Answer
See the explanation below
Work Step by Step
When we calculate the enthalpy change of a reaction aA +bB --> cC +dD, $ΔH_{R}$, we can try look up the values of enthalpy of formation ($ΔH_{f}$) for all the substances A, B, C & D online or from our textbook and blog into the formula (c$ΔH_{f(C)}$+d$ΔH_{f(D)}$-a$ΔH_{f(A)}$-b$ΔH_{f(B)}$). As we know, enthalpy (H) is temperature and pressure dependent and the values of $ΔH_{f}$ for various substances we find on the resources are specified at 25°C and 1 bar. So this state of temperature and pressure is called the standard state for the formation of the substances. In this way, we know we calculate Δ$H_{R}^{^{\circ}}$ from the given Δ$H_{f}^{^{\circ}}$ of different substances at 25°C and 1 bar, but not other temperatures or pressures. If we need calculate $ΔH_{R}$ at other temperatures or pressures, we need convert Δ$H_{R}^{^{\circ}}$ at 25°C and 1 bar to $ΔH_{R}$ at other temperatures or pressures as we will learn in the chapters later.
In addition, the value of enthalpy of formation ($ΔH_{f}$) for a substance is relative to that of a defined substance’s state. Like $ΔH_{f}$ for CO2(g) is -393.5KJ/mol at standard state, it means $ΔH_{f}$ for CO2(g) is 393.5KJ/mol lower than that of another substance’s state with zero $ΔH_{f}$. So, the reference state is such a substance’s state with the value of $ΔH_{f}$ to be 0, and scientists adopt the most stable state of an element to be a reference state.

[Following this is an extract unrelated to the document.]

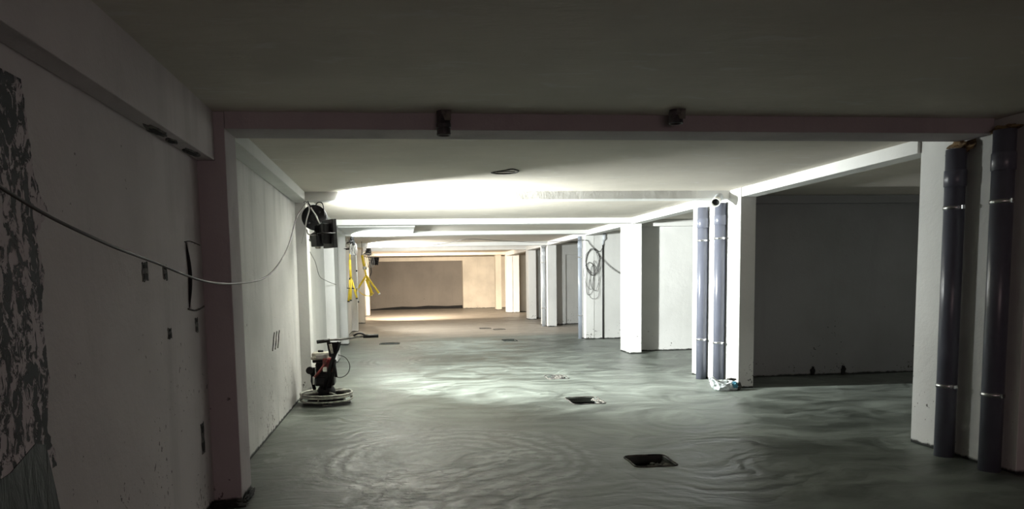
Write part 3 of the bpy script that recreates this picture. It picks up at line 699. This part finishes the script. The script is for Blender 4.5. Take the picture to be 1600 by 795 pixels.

With the reference state, a certain substance has its unique value of $ΔH_{f}$. Otherwise, if different people set $ΔH_{f}$ of a substance in relative to different states, they can give different values of $ΔH_{f}$ for the same substance as well as different values of enthalpy change of a reaction ($ΔH_{R}$), and this doesn’t make sense.